ERCOT had a difficult year in 2011, a year that saw around 7,000mw of capacity lost from the grid. This resulted in rolling blackouts during a severe winter events in February.

ERCOT has taken steps to try to reduce the chances of a repeat of February 2011 when the grid was unable to meet demand and was forced to implement targeted blackouts. Working with the PUC they are attempting to update rules to allow for greater participation of contingent electricity sources in the event of an electricity demand emergency.

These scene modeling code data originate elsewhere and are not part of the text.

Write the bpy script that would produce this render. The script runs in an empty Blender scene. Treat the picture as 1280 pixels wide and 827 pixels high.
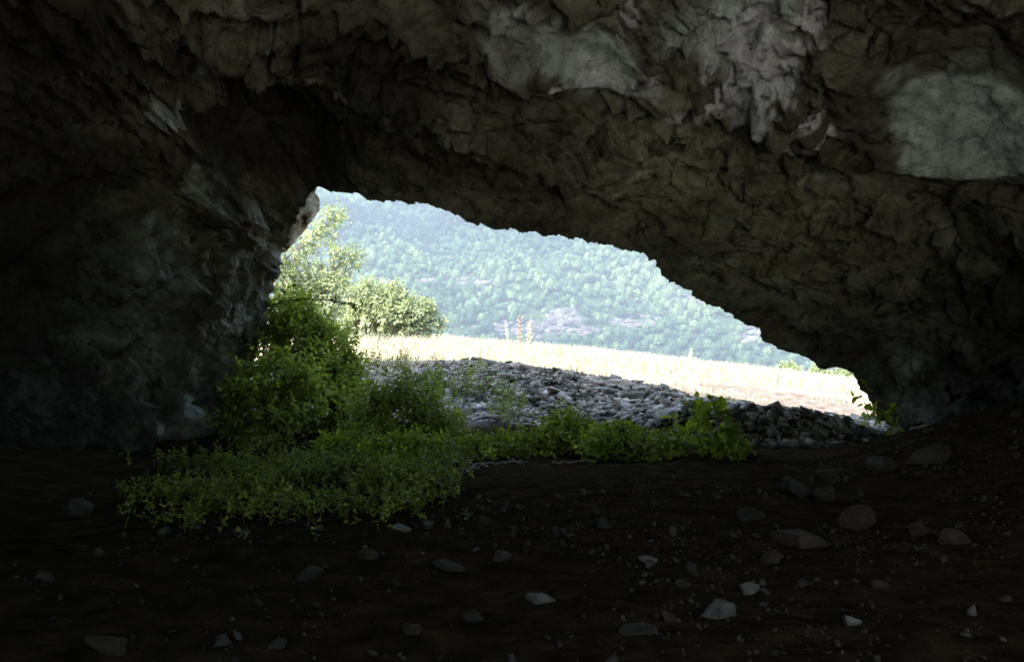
import bpy, math, random
import numpy as np
from mathutils import Vector
R = math.radians
rng = np.random.default_rng(7)
random.seed(7)
SC = bpy.context.scene
COL = SC.collection

# ---------------------------------------------------------------- camera, sky, sun, exposure
EYE = 1.6
F = 1244.0                      # focal length in photo pixels (1280 wide)
cam_d = bpy.data.cameras.new('camera'); cam = bpy.data.objects.new('camera', cam_d); COL.objects.link(cam)
cam.location = (0, 0, EYE); cam.rotation_euler = (R(90), 0, 0)
cam_d.sensor_width = 36; cam_d.lens = 35; cam_d.clip_end = 6000; cam_d.clip_start = 0.05
SC.camera = cam

SUN_EL, SUN_AZ = R(47), R(226)          # azimuth clockwise from +Y: the sun stands behind the camera, to the left
w = bpy.data.worlds.new('World'); SC.world = w; w.use_nodes = True
nt = w.node_tree; bg = nt.nodes['Background']
sky = nt.nodes.new('ShaderNodeTexSky'); sky.sky_type = 'NISHITA'; sky.sun_disc = False
sky.sun_elevation = SUN_EL; sky.sun_rotation = SUN_AZ; sky.air_density = 1.1; sky.dust_density = 1.4; sky.ozone_density = 0.25
nt.links.new(sky.outputs[0], bg.inputs[0]); bg.inputs[1].default_value = 0.15
sd = bpy.data.lights.new('sun', 'SUN'); sun = bpy.data.objects.new('sun', sd); COL.objects.link(sun)
sd.energy = 3.6; sd.angle = R(0.5); sd.color = (1, 0.95, 0.86)
sdir = Vector((math.sin(SUN_AZ) * math.cos(SUN_EL), math.cos(SUN_AZ) * math.cos(SUN_EL), math.sin(SUN_EL)))
sun.rotation_euler = sdir.to_track_quat('Z', 'Y').to_euler(); sun.location = (-10, -30, 40)
SC.view_settings.view_transform = 'Standard'; SC.view_settings.look = 'None'
SC.view_settings.exposure = 3.0; SC.view_settings.gamma = 1
SC.cycles.use_denoising = True
SC.cycles.max_bounces = 8; SC.cycles.diffuse_bounces = 5; SC.cycles.transmission_bounces = 4
SC.cycles.volume_bounces = 0; SC.cycles.sample_clamp_indirect = 4

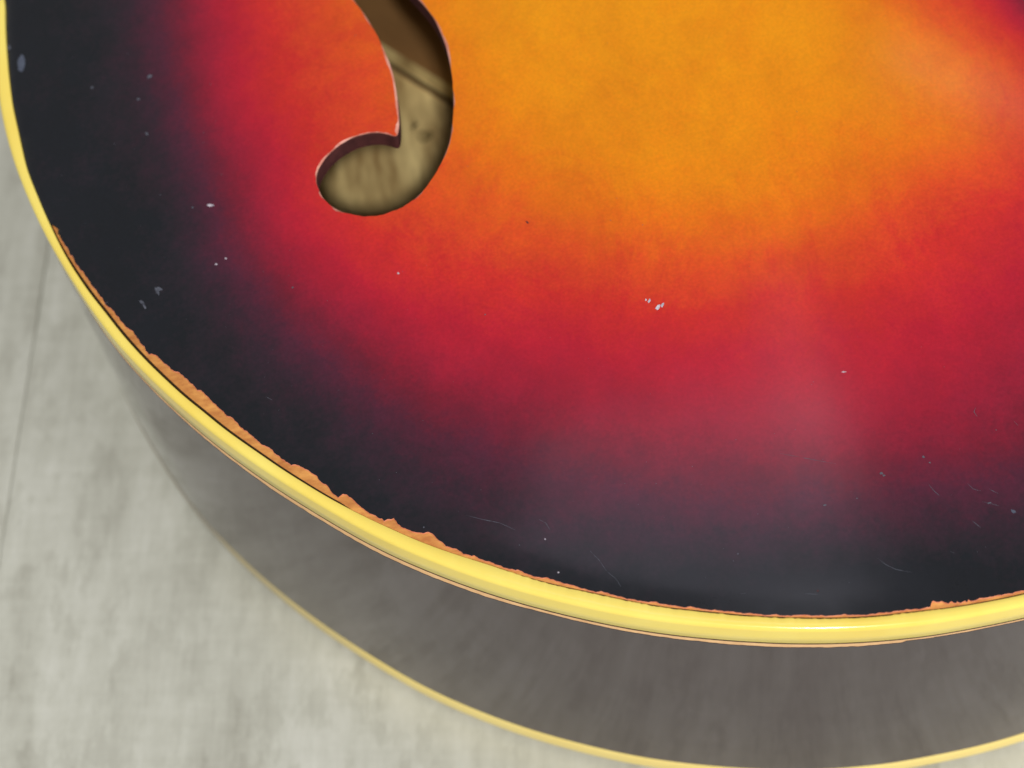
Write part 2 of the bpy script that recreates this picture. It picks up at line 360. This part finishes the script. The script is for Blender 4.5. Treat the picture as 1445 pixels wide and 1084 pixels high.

With power reserve margins dangerously low planning becomes all the more critical. When coordinating available supply to match demand that will meet or potentially exceed that supply there is very little room for error. Because of that ERCOT is putting additional pressure on grid operators to closely monitor all of their projects under development that are expected to bring additional supply online in the foreseeable future.

In many ways the Texas electricity system has found itself caught in a perfect storm of weather conditions, new environmental regulations, and economic conditions. Texas, like many other areas, experienced a string of wild weather in 2011. The weather challenges faced by the Texas electricity grid started early in the year as February saw an ice storm that effectively shut down transportation and kept Texans inside their homes where they turned on their heaters and demanded record electricity output from the grid. The record demand along with weather-related failures at certain key points in the power generation infrastructure forced ERCOT to implement controlled blackouts.

The record cold winter was follow by a record hot summer. As Texas bounce between weather extremes the electrical grid sometimes struggled to keep up with demand. Along with the extreme temperatures, 2011 is also notable for the continuation of an historic drought in Texas as wells as unrelenting wildfires.

The timing of the harsh onslaught of natural disasters is somewhat ironic when you consider that while dealing with these the Texas electricity system is also beginning to realize the impact of recent new EPA regulations. The true impact of the new rules has been debated for a while but the time is rapidly approaching when the hypothetical impact is giving way to the real world impact as electricity plants that are not able to meet the new rules are closing down at exactly the time when Texas is struggling to generate enough electricity to meet demand. The concerns raised in Texas are being echoed across the country. Grid operators are openly warning of the consequences of closing plants by the hundreds, even temporarily, to have systems updated to comply with the new rules. There is a very real concern that blackouts will result.